バイオリンとフィドル
オーケストラなどで言うところの「ヴァイオリン(バイオリン)」。一方、カントリー・ソングのジャンルには「フィドル」というのがあります。その昔、私はてっきり「形は同じだけど、似て否なるもの」と思ってました。
ヴァイオリンとフィドルは「同じもの」と知った時はそりゃもう驚いたのなんのって。
心の中で「そうだったのかーっ!」とお恥ずかしながら吼えました。
で、二者の構造は全く同じ(チューニングはどうかわかんないけど)で、クラシックで演奏するものがヴァイオリン(イタリア語)、カントリー・ソングに拘らず民俗音楽で演奏するものがフィドル(英語)と定義されてるらしい。
もっとも、「ヴァイオリンは歌い、フィドルは踊る」という名言もあるようで、なるほどこう考えてくると、「似て否なるもの」というのも「当たらずとも遠からず」ってとこか。
ヴァイオリンを弾く人をヴァイオリニストと言いますよね。
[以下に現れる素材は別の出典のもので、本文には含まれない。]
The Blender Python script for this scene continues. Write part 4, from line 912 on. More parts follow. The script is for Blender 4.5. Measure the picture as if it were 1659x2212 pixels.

一方、フィドルの場合はフィドラーだ。方や「イスト」、もう片方は「ラー」だ。これだけでもかなりの違いがある。吉永小百合さんと、安室奈美恵さんの違いくらいだ(古い例えで恐縮です)。
「イスト」が付くと独裁者なイメージがきますけど、「ラー」が付くとモンスターなイメージがきます。どっちもお互いに歩み寄ろうとしない力強さを感じます。
で、その他に区別方法には以下のようなこともあるようなんです。
楽譜通りに正しく弾いても音楽にならないのがヴァイオリン
楽譜を無視して弾いても音楽になるのがフィドル(そうなんか?)
下手なヴァイオリニストは無視される
下手なフィドラーは袋叩きにされる(そうなんかー)
ヴァイオリニストはそっと音を出す
フィドラーはいきなり突拍子もない音を出す(わかる)
ヴァイオリンの上手な人は正しい運指をマスターしている
フィドルが上手な人は無茶苦茶の運指で正しく弾ける(なんかすごい)
ヴァイオリニストは演奏会が終わってから酒を飲む
フィドラーは演奏前、演奏中、演奏後に酒を飲む(さらにすごい)
ヴァイオリニストは楽譜がないと困る
フィドラーは楽譜があると困る(そんなこと無いよねー)
ヴァイオリニストは演奏家である
フィドラーは作曲家である(ほほー。)
なんか、こうして俯瞰すると、世の中誤解もかなりあるようだ。
フィドルを誤解していたのは私だけではなかったようだ。
それがわかっただけでもちょっと安心しました。